Judith Hammond made dresses of plastic bag lace and shopping receipts. Initially they looked fairly normal but with printed and handwritten writing in various sizes and styles. When I noticed the mundaneness of the materials it had a visceral effect on me (being a woman who is sometimes defined by the mundane). The supermarket receipts printed on linen strips particularly appealed - why? Something about the permanence of a disposable thing. And the reference to the mundane of housewives of the past. I am inspired to try the bag lace.

Consuelo Simpson's split cane receptacles called 'Hedgerows' was beautiful and kept me interested by the intricacy and variety. There is something about repeating the same thing differently over and over again which seems to be fundamentally attractive. And these vase-things have an organic look to them, like nests or clumps of grass or the bellies of the birds themselves. I was a bit confused about the name. I wanted a name to indicate the symbolism.

Willeke Klaasen's sculptures were all intriguingly like my personal images of the bad bits of being a woman. I was hugely impressed by the way she achieved the shape of the sagging (or filling out) blue/green woman, and the skin of the woman changing into (or out of) a trunk of wood. The felted texture was appropriately soft warm and dimpled, with the unreal blue/green colours making it clear that it was not intended to be taken literally.

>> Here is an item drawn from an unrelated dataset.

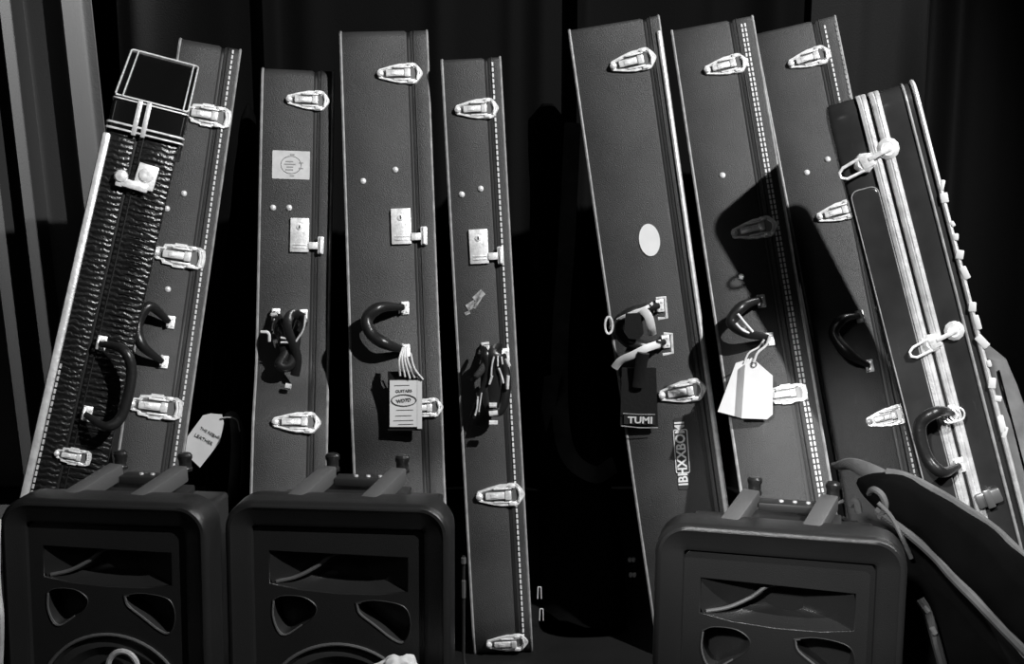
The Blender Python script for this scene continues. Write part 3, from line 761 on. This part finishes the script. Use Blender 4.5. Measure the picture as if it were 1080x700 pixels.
cl([(926, 530, 1.87), (940, 545, 1.86), (952, 568, 1.85), (961, 588, 1.86)], .0035, 'zip_pull', 'webbing')
cl([(898, 532, 1.93), (903, 528, 1.92), (906, 540, 1.92)], .006, 'buckle', 'webbing')
cl([(866, 538, 1.98), (878, 532, 1.95), (890, 528, 1.94)], .003, 'loose_cord', 'webbing')
cl([(888, 548, 1.88), (896, 553, 1.86), (902, 553, 1.88)], .0065, 'clip', 'leather')
P = [(970, 632, 1.8), (978, 645, 1.79), (985, 668, 1.78), (995, 705, 1.77), (1010, 760, 1.76)]
cl(P, .007, 'hanging_strap', 'nylon_lite')
cl([(974, 640, 1.78), (979, 646, 1.775)], .0045, 'strap_rivet', 'webbing'); cl([(983, 662, 1.77), (986, 668, 1.77)], .004, 'strap_rivet', 'webbing')

# ------------------------------------------------------------------ loudspeakers
def speaker(label, cx, topy, Y, yaw, wpx, lean=3, darker=False, H=None):
    W = wpx / F * Y
    p = at(cx, topy, Y); H = p.z / math.cos(R(lean)) - .001
    Mx = Matrix.Translation((p.x, p.y - math.sin(R(lean)) * H, 0)) @ Matrix.Rotation(R(-yaw), 4, 'Z') @ Matrix.Rotation(R(-lean), 4, 'X')
    Mx.translation.z = .004
    root = empty('loudspeaker', Mx); tag(root, label, 'loudspeaker', None)
    D = .2
    def loop(ins, y, r=.042, top=0): 
        return [Vector((x, y, z)) for x, z in rrect(W - 2 * ins, H - 2 * ins, max(.006, r - ins), 7, 0, H / 2 + top)]
    # back shell, tapering
    b = MB(); b.loft([loop(.004, .050), loop(.012, .07), loop(.03, .14), loop(.036, D), loop(.042, D + .006)])
    b.build('enclosure', 'plastic', root)
    # front frame
    ti = W * .115
    b = MB(); b.loft([loop(.001, .06), loop(0, .05), loop(0, .010), loop(.0015, .004), loop(.005, .0005), loop(.009, .0), loop(.012, .002), loop(ti - .006, .006), loop(ti, .009), loop(ti + .002, .016)], True, False)
    b.build('front_frame', 'plastic', root)
    # baffle with openings; frame coordinates measured from the top
    k = W / .28
    X = lambda v: v * k
    Z = lambda v: H - v * k
    def horn_mouth(s=1, dx=0, dz=0):
        pts = [(-.087, .066), (.086, .070), (.086, .113), (.05, .1175), (0, .118), (-.05, .1145), (-.087, .108)]
        return [(X(x), Z(z)) for x, z in pts]
    def port(sg):
        if sg < 0: pts = [(-.083, .130), (-.07, .124), (-.045, .125), (-.03, .136), (-.034, .150), (-.052, .164), (-.068, .174), (-.078, .168), (-.084, .150)]
        else: pts = [(.022, .130), (.045, .126), (.075, .130), (.086, .140), (.088, .160), (.08, .178), (.066, .174), (.045, .158), (.026, .143)]
        c = [Vector((X(x), Z(z), 0)) for x, z in pts]; c.append(c[0]); q = smooth_path(c, 4)[:-1]
        return [(v.x, v.y) for v in q]
    wr = .100 * k; wz = Z(.285)
    woof = [(wr * math.cos(a), wz + wr * math.sin(a)) for a in [2 * math.pi * j / 56 for j in range(56)]]
    outer = rrect(W - 2 * ti - .001, H - 2 * ti - .001, .016, 7, 0, H / 2)
    hm = horn_mouth(); pl, pr = port(-1), port(1)
    holed_plate('baffle', outer, [hm, pl, pr, woof], .003, 'plastic', root, Matrix.Translation((0, .019, 0)) @ RX90)
    # horn flare: mouth -> narrow vertical throat
    def rs(pts, n=48):
        P = [Vector((x, z)) for x, z in pts]; P.append(P[0]); Ls = [(b_ - a).length for a, b_ in zip(P, P[1:])]; T = sum(Ls); out = []
        for i in range(n):
            d = T * i / n
            for a, b_, l in zip(P, P[1:], Ls):
                if d <= l: out.append(a.lerp(b_, d / l)); break
                d -= l
        return out
    m0 = rs(hm); zc = Z(.088)
    b = MB(); loops = []
    for q, (kx, kz, dy) in enumerate([(1, 1, .018), (.86, .93, .026), (.62, .86, .036), (.36, .8, .046), (.14, .75, .054), (.05, .7, .058)]):
        loops.append([Vector((v.x * kx + .012 * (1 - kx), dy, zc + (v.y - zc) * kz + (1 - kx) * .008)) for v in m0])
    b.loft(loops, False, True); b.build('horn', 'plastic', root)
    b = MB(); b.tube(smooth_path([(X(-.080), .020, Z(.107)), (X(-.055), .024, Z(.101)), (X(-.03), .028, Z(.088)), (X(-.012), .031, Z(.074)), (X(.006), .033, Z(.070))], 6), .0028, 8); b.build('horn_edge_highlight', 'plastic_grey', root)  # paler tube stands in for the lit edge of the horn wall
    for pp in (pl, pr):
        b = MB(); q_ = [p for p in pp]; lo_ = sorted(range(len(q_)), key=lambda i: q_[i][1] * 1.0 + q_[i][0] * .9)[:len(q_) // 2]
        run = [q_[i] for i in range(len(q_)) if i in lo_]
        j0 = next((i for i in range(len(q_)) if i in lo_ and (i - 1) % len(q_) not in lo_), 0)
        run = [q_[(j0 + i) % len(q_)] for i in range(len(lo_))]
        b.tube([(x, .0155, z) for x, z in run], .0016, 7); b.build('port_rim_highlight', 'plastic_grey', root)  # paler tube along part of the rim paints the highlight there
        b = MB(); c = (sum(p[0] for p in pp) / len(pp), sum(p[1] for p in pp) / len(pp))
        b.loft([[Vector((c[0] + (x - c[0]) * s_, y, c[1] + (z - c[1]) * s_)) for x, z in pp] for y, s_ in ((.0145, 1.06), (.0135, 1.03), (.0145, 1.0), (.03, .93), (.054, .85))], False, True); b.build('port', 'rubber', root)
    # woofer
    b = MB(); b.lathe([(wr + .004, -.004), (wr + .003, .002), (wr - .002, .005), (wr - .006, .001), (wr - .010, .003), (wr - .016, .004), (wr - .022, .0), (wr * .34, -.030), (wr * .33, -.034)], 56, (0, .019, wz), Matrix.Rotation(R(90), 3, 'X'))
    wf = b.build('woofer', 'cone', root)
    b = MB(); b.tube([(wr * 1.02 * math.cos(a), .0125, wz + wr * 1.02 * math.sin(a)) for a in [2 * math.pi * j / 56 for j in range(56)]], .0026, 8, closed=True); b.build('woofer_ring', 'plastic_grey', wf)
    b = MB(); b.lathe([(wr * .36, -.032), (wr * .35, -.02), (wr * .28, -.008), (wr * .15, -.001), (0, .001)], 28, (0, .022, wz), Matrix.Rotation(R(90), 3, 'X')); b.build('dust_cap', 'cap', wf)
    b = MB(); b.box((0, .0585, H / 2), (W - 2 * ti, .003, H - 2 * ti)); b.build('inner_baffle', 'rubber', root)
    # top: recessed plate, two arms, two knobs, screws
    b = MB(); b.box((X(.005), .110, H - .026), (X(.13), .11, .012), rot=Matrix.Rotation(R(4), 3, 'X'), bev=.003); b.build('top_plate', 'rubber', root)
    for xx in (X(-.045), X(.048)):
        ar = MB(); ar.box((xx - .004, .095, H - .004), (X(.022), .115, .024), rot=Matrix.Rotation(R(8), 3, 'X') @ Matrix.Rotation(R(-12), 3, 'Z'), bev=.003)
        a_ = ar.build('bracket_arm', 'plastic_grey', root)
        kb = MB(); kb.lathe([(.010, 0), (.0105, .004), (.009, .006), (.009, .016), (.0105, .018), (.0105, .023), (.008, .026), (0, .0262)], 16, (xx + .012, .155, H + .006)); kb.build('knob', 'leather', root)
    for dx in (-.014, .002, .018):
        s_ = MB(); s_.lathe([(.0035, 0), (.003, .002), (0, .0024)], 10, (X(dx + .012), .150, H + .000)); s_.build('screw', 'steel', root)
    b = MB(); b.box((X(.006), .150, H - .006), (X(.07), .03, .012), bev=.002); b.build('bracket_plate', 'rubber', root)
    return root
speaker('black plastic loudspeaker in the bottom left corner, below the crocodile case', 104, 531, 1.70, 6, 240)
speaker('black plastic loudspeaker in the middle, white cloth on its woofer', 352, 533, 1.72, 5, 254)
speaker('black plastic loudspeaker at the right, beside the slung gig bag', 818, 562, 1.66, 13, 276)

o_ = [o for o in bpy.data.objects if o.name == 'loudspeaker'][0]
pc = o_.matrix_world.inverted() @ at(131, 703, 1.70)
MB().tube([(pc.x + .021 * math.cos(a), .010, pc.z + .024 * math.sin(a)) for a in [2 * math.pi * j / 28 for j in range(28)]], .0042, 8, closed=True).build('added_bright_ring', 'steel', o_)  # added steel ring standing in for a bright highlight on the woofer
# white cloth at the foot of the middle speaker
p = at(418, 722, 1.66)
root = None
b = MB(); bmesh.ops.create_icosphere(b.bm, subdivisions=5, radius=1)
for v in b.bm.verts:
    q = v.co.copy(); d = 1 + .28 * noise.noise(q * 1.7) + .12 * noise.noise(q * 4.5)
    v.co = Vector((q.x * .040 * d, q.y * .022 * d, q.z * .042 * d))
b.bm.transform(Matrix.Translation(p)) if hasattr(b.bm, 'transform') else None
tag(b.build('crumpled_cloth', 'paper'), 'crumpled white cloth against the woofer of the middle loudspeaker', 'cloth')

# pale cable behind the left speaker
P = smooth_path([at(*q) for q in ((-2, 548, 1.68), (-3, 580, 1.66), (-2, 620, 1.64), (1, 650, 1.62), (0, 700, 1.62), (-4, 760, 1.62))], 8)
P += smooth_path([P[-1], Vector((P[-1].x - .02, P[-1].y + .05, .03)), Vector((P[-1].x - .1, P[-1].y + .1, .006)), Vector((P[-1].x - .25, P[-1].y + .05, .006))], 8)
tag(MB().tube(P, .004, 8).build('cable', 'paper_dim'), 'pale cable hanging behind the left edge of the left loudspeaker', 'cable')
# short plug lead hanging between fourth and fifth cases
Yp = 2.2
P = [at(489, 586, Yp), at(489, 600, Yp), at(489, 640, Yp), at(489, 690, Yp)]; P.append(Vector((P[-1].x, P[-1].y - .02, .005))); P.append(Vector((P[-1].x - .06, P[-1].y - .1, .005)))
root = empty('patch_lead', Matrix.Translation(P[-1])); tag(root, 'thin black lead with small metal plugs between fourth and fifth cases', 'cable')
MB().tube([q - P[-1] for q in smooth_path(P, 6)], .0028, 8).build('wire', 'rubber', root)
for (a, c_, r) in (((489, 588), (489, 594), .0045), ((489, 612), (489, 630), .0038)):
    MB().tube([at(*a, Yp - .004) - P[-1], at(*c_, Yp - .004) - P[-1]], r, 8).build('plug', 'dark_metal', root)

# shared groups of look-alikes
for o in [o for o in C.objects if o.parent is None and 'label' in o]:
    for pre, gname in (('guitar_case', 'upright guitar cases in a row'), ('instrument_case', 'hard cases at the two ends of the row'), ('loudspeaker', 'loudspeakers along the front'), ('luggage_tag', 'tags hanging on the cases'), ('gig_bag', 'soft gig bags among the cases'), ('stage_curtain', 'black curtains behind the cases'), ('handle_wrap', 'straps looped on case handles')):
        if o.name.startswith(pre): o['group'] = gname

Bea Sewell's tower of postcodes had presence in the gallery, despite being hidden behind a wall. I was attracted to the regularity and pretty dangling things. I initially thought they represented people, and it took me a while to find out they were parcels with postcodes. Each one different, and presumably relevant to the postcode they represented. I thought the repetition of a shape could be used symbolically to make a point. Or to explore decorative qualities.

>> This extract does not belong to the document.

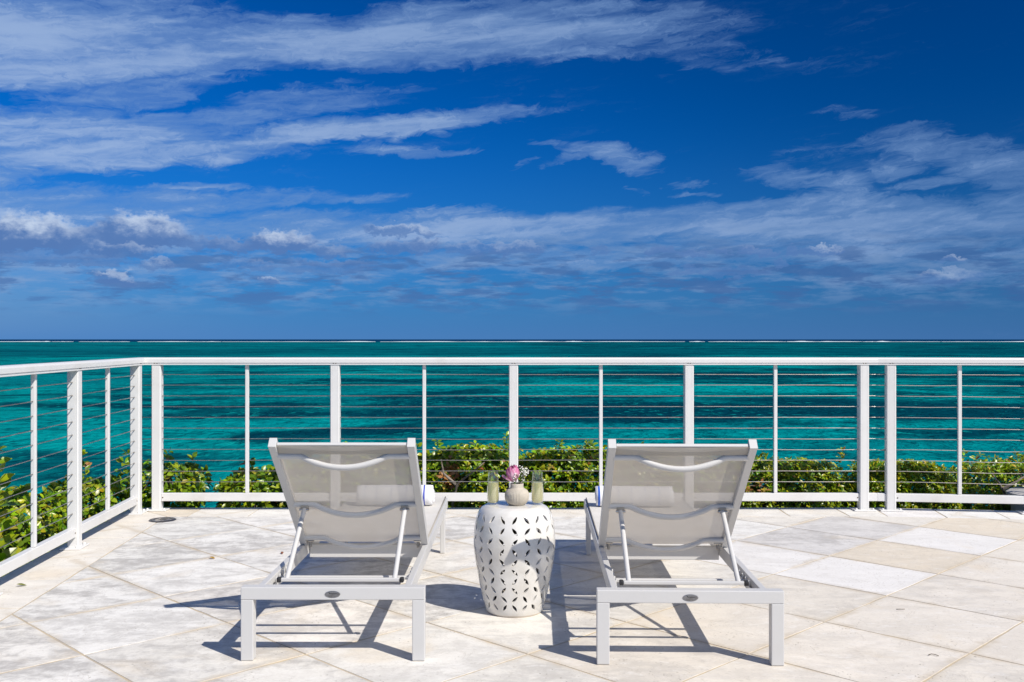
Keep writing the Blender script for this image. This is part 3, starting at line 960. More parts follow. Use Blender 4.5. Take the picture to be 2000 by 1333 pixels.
# ------------------------------------------------------------------ sun loungers
def sling_material(name, col, thru, glow=0.38):
    m, t, out = smat(name)
    uv = t.n('ShaderNodeTexCoord').outputs['Object']
    sp = t.n('ShaderNodeSeparateXYZ', {0: uv})
    wx = t.m('SINE', t.m('MULTIPLY', sp.outputs[0], 2600.0)); wz = t.m('SINE', t.m('MULTIPLY', t.m('ADD', sp.outputs[2], sp.outputs[1]), 2600.0))
    n1 = t.noise(uv, 9, 4, 0.5).outputs[0]
    weave = t.m('MULTIPLY', wx, wz)
    c = t.mix(t.rng(n1, 0.3, 0.7), col, (col[0] * 0.94, col[1] * 0.93, col[2] * 0.91, 1))
    bp = t.n('ShaderNodeBump', {'Strength': 0.15, 'Distance': 0.0006, 'Height': weave}).outputs[0]
    dif = t.n('ShaderNodeBsdfPrincipled', {'Base Color': c, 'Roughness': 0.7, 'Specular IOR Level': 0.25, 'Normal': bp}).outputs[0]
    tl = t.n('ShaderNodeBsdfTranslucent', {'Color': c}).outputs[0]
    a = t.n('ShaderNodeMixShader', {0: glow, 1: dif, 2: tl}).outputs[0]
    tr = t.n('ShaderNodeBsdfTransparent', {'Color': (1, 1, 1, 1)}).outputs[0]
    b_ = t.n('ShaderNodeMixShader', {0: thru, 1: a, 2: tr}).outputs[0]
    t.t.links.new(b_, out.inputs[0])
    return m


MAT['sling'] = sling_material('sling_mesh', (0.73, 0.66, 0.56, 1), 0.155)
MAT['hem'] = sling_material('sling_hem', (0.56, 0.525, 0.47, 1), 0.05)
MAT['seat'] = sling_material('sling_seat', (0.74, 0.715, 0.67, 1), 0.06, 0.10)
MAT['badge_ink'] = paint('badge_ink', (0.012, 0.012, 0.014, 1), 0.5, 0.0)

BP0 = Vector((0, 0.775, 0.292))            # backrest pivot (local)
BDIR = Vector((0, -0.59, 0.512)).normalized()
BLEN = 0.766
BN = Vector((0, -0.512, -0.59)).normalized()   # towards the rear


def bk(t_, x=0.0, n=0.0):
    p = BP0 + BDIR * (BLEN * t_) + BN * n
    return Vector((x, p.y, p.z))


def make_lounger(loc, rz, label):
    W = MAT['lounger_white']
    root = thing('sun_lounger', loc, label, 'sun lounger', 'sun loungers on the terrace', rz)
    # near end frame
    MB().box((0, 0.0225, 0.2525), (0.686, 0.045, 0.047), 0.003, 2).build('end_beam', W, root)
    for s in (-1, 1):
        leg = MB().box((s * 0.3195, 0.0225, 0.1155), (0.0468, 0.0446, 0.2265), 0.003, 2).build('leg', W, root)
        MB().box((0, 0, 0), (0.043, 0.041, 0.003)).build('foot_pad', MAT['hem'], leg).location = (s * 0.3195, 0.0225, 0.0015)
    # side rails
    for s in (-1, 1):
        MB().box((s * 0.2755, 1.06, 0.247), (0.025, 2.03, 0.056), 0.003, 2).build('side_rail', W, root)
        leg = MB().box((s * 0.2745, 1.862, 0.1105), (0.0268, 0.045, 0.2165), 0.003, 2).build('leg', W, root)
        MB().box((0, 0, 0), (0.024, 0.041, 0.003)).build('foot_pad', MAT['hem'], leg).location = (s * 0.2745, 1.862, 0.0015)
    MB().box((0, 2.066, 0.247), (0.525, 0.03, 0.056), 0.003, 2).build('end_rail', W, root)
    MB().box((0, 0.862, 0.2295), (0.525, 0.03, 0.060), 0.003, 2).build('cross_beam', W, root)
    MB().box((0, 1.50, 0.231), (0.525, 0.03, 0.03), 0.003, 2).build('cross_beam', W, root)
    MB().box((0, 0.293, 0.242), (0.525, 0.020, 0.013), 0.002, 1).build('stop_bar', W, root)
    # ratchet racks with teeth
    for s in (-1, 1):
        pr = [(0.14, 0.226), (0.40, 0.226), (0.40, 0.246)]
        y_ = 0.38
        while y_ > 0.15:
            pr += [(y_, 0.246), (y_ - 0.003, 0.262), (y_ - 0.007, 0.267), (y_ - 0.010, 0.262), (y_ - 0.012, 0.246)]
            y_ -= 0.058
        pr += [(0.14, 0.246)]
        MB().prism([(s * 0.2565 - 0.002, a, b_) for a, b_ in pr], (1, 0, 0), 0.004).build('ratchet_rack', W, root)
    # backrest
    for s in (-1, 1):
        tb = MB().beam(bk(-0.03, s * 0.272), bk(1.0, s * 0.272), 0.030, 0.042, 0.003, 2, up=BN).build('backrest_tube', W, root)
        MB().beam(bk(1.0005, s * 0.272), bk(1.004, s * 0.272), 0.031, 0.043, 0.001, 1, up=BN).build('end_cap', W, tb)
    for t_, bow, rr in ((0.905, 0.044, 0.0135), (0.43, 0.042, 0.0135), (0.065, 0.038, 0.0125)):
        pts = []
        for k in range(41):
            u = -1 + 2 * k / 40
            a = abs(u)
            f = 0.0 if a > 0.68 else (1 - (a / 0.66) ** 2 if a < 0.58 else 0.2277 * ((0.68 - a) / 0.10) ** 1.6)
            pts.append(bk(t_ - 0.02 * f, u * 0.262, 0.014 + bow * f))
        MB().tube(pts, rr, 10, True, 0.85, up=tuple(BN)).build('rib', W, root, True, 60)
    MB().beam(bk(0.988, -0.256, 0.002), bk(0.988, 0.256, 0.002), 0.011, 0.014, 0.002, 1, up=BN).build('top_bar', W, root)

    def sheet(fn, nu, nv):
        mb = MB()
        g = [[mb.bm.verts.new(fn(i / nu, j / nv)) for i in range(nu + 1)] for j in range(nv + 1)]
        for j in range(nv):
            for i in range(nu): mb.bm.faces.new((g[j][i], g[j][i + 1], g[j + 1][i + 1], g[j + 1][i]))
        return mb

    sag = lambda u: 0.012 * math.sin(math.pi * u)
    sheet(lambda u, v: bk(0.0 + 0.965 * v, (u - 0.5) * 0.515, 0.002 + sag(u) * (0.4 + 0.6 * math.sin(math.pi * v))), 14, 12).build('backrest_sling', MAT['sling'], root, True)
    sheet(lambda u, v: bk(0.925 + 0.073 * v, (u - 0.5) * 0.513, 0.0112 + sag(u) * 0.4), 14, 2).build('backrest_hem', MAT['hem'], root, True)
    sheet(lambda u, v: Vector(((u - 0.5) * 0.548, 0.80 + 1.272 * v, 0.2835 - 0.008 * math.sin(math.pi * u) * math.sin(math.pi * v) ** 0.5)), 12, 16).build('seat_sling', MAT['seat'], root, True)
    for s in (-1, 1):
        MB().tube([(s * 0.274, 0.80, 0.2795), (s * 0.274, 2.072, 0.2795)], 0.0045, 8).build('seat_piping', MAT['hem'], root, True)
    # support stand: two struts, foot bar, black end caps
    for s in (-1, 1):
        top = bk(0.43, s * 0.214, 0.038)
        a, b_ = Vector((s * 0.2125, top.y, top.z)), Vector((s * 0.210, 0.168, 0.264))
        mid_ = a.lerp(b_, 0.22) + Vector((0, -0.006, -0.002))
        MB().tube([a, mid_, a.lerp(b_, 0.45), a.lerp(b_, 0.8), b_], 0.0098, 12).build('support_strut', W, root, True, 50)
        br = MB().box((s * 0.2125, top.y + 0.004, top.z + 0.004), (0.032, 0.012, 0.024), 0.002).build('strut_bracket', MAT['hem'], root)
        MB().tube([(s * 0.2125 - 0.02, top.y - 0.002, top.z), (s * 0.2125 + 0.02, top.y - 0.002, top.z)], 0.006, 10).build('bolt', MAT['bolt'], br, True, 40)
        MB().box((s * 0.239, 0.165, 0.2645), (0.016, 0.024, 0.019), 0.004, 2).build('bar_cap', MAT['rubber'], root, True, 40)
        MB().box((s * 0.243, 0.772, 0.284), (0.012, 0.026, 0.044), 0.003, 1).build('pivot_bracket', MAT['hem'], root)
        MB().tube([(s * 0.225, 0.765, 0.293), (s * 0.262, 0.765, 0.293)], 0.0075, 10).build('pivot_bolt', MAT['bolt'], root, True, 40)
    MB().box((0, 0.165, 0.2645), (0.462, 0.016, 0.014), 0.003, 2).build('foot_bar', W, root)
    # oval maker's badge on the end beam
    mb = MB()
    ring0 = [mb.bm.verts.new((0.0285 * math.cos(k * math.tau / 36), -0.0002, 0.0122 * math.sin(k * math.tau / 36))) for k in range(36)]
    ring1 = [mb.bm.verts.new((0.0285 * math.cos(k * math.tau / 36), -0.0018, 0.0122 * math.sin(k * math.tau / 36))) for k in range(36)]
    ring2 = [mb.bm.verts.new((0.0262 * math.cos(k * math.tau / 36), -0.0022, 0.0104 * math.sin(k * math.tau / 36))) for k in range(36)]
    for k in range(36):
        k2 = (k + 1) % 36
        mb.bm.faces.new((ring0[k], ring0[k2], ring1[k2], ring1[k])); mb.bm.faces.new((ring1[k], ring1[k2], ring2[k2], ring2[k]))
    mb.bm.faces.new(ring2)
    bd = mb.build('badge', MAT['badge'], root); bd.location = (0.0, 0, 0.2505)
    mk = MB()
    mk.prism([(-0.0148, -0.0023, 0.0082), (-0.0128, -0.0023, 0.0088), (-0.0095, -0.0023, 0.0036), (0.0165, -0.0023, 0.0036), (0.0165, -0.0023, 0.0016), (-0.0112, -0.0023, 0.0016)], (0, -1, 0), 0.0006)
    mk.build('badge_mark', MAT['badge_ink'], bd)
    return root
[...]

Eileen Harrison's 'de profundis' is beautiful, painterly, and way beyond anything I could do myself. The feathery layers of subtly coloured silk on paint. The glow of gold emerging from the darkness is moving and thought provoking. So much so that I forgot I was looking at something sewn. I want to see more.

'Fields bound in lost language' by Celia Bliss was a lovely idea, neatly executed, and made my mind wander to the transience of the people in the ancient landscape of Cornwall.

Charlotte Sewell's 'More to me than meets the eye' was funny, confident, and made the point that what we wear is not what we are, and that people are always more complex than our prejudices.

Jacqui Parkinson made a moving tribute to remember all those girls hidden away. The pieces of worn patchwork quilt with their names embroidered on the back was a simple but effective way of conveying their number, and the poverty of their lives.

Celia Stanleys pieces about the constraints of traditional mens wear were lovely to look at and showed her skill and attention to detail. She used printed, heat treated and stitched tracing paper to convey the dryness and restrictions of wearing a collar. It looked fragile and strong at the same time.

Diana Barretts' stainless steel mesh sculpures used the qualities of the material well, and were well lit to show off the soft textural shine of them. It made me even more want to try what I can make with it.

Julie Harper's cabinet of amulets for protection was lovely to see. Initially I thought it was a collection, but then realised she had made them all in the styles of different cultures. What fun that must have been. They looked right all together like that - colourful and quirky and personal.

'Mendings' by Beverley Ayling Smith was interestingly different - lots of little separate mended splits and tears in fabric, referring to the emotional scars we all have. They were all very neat. And tidily arranged. And securely repaired. And rather neatly cut as well. Begging the question, for me anyway, what about the tears that cannot be repaired? That would be stronger. But then I'm not very good at neat.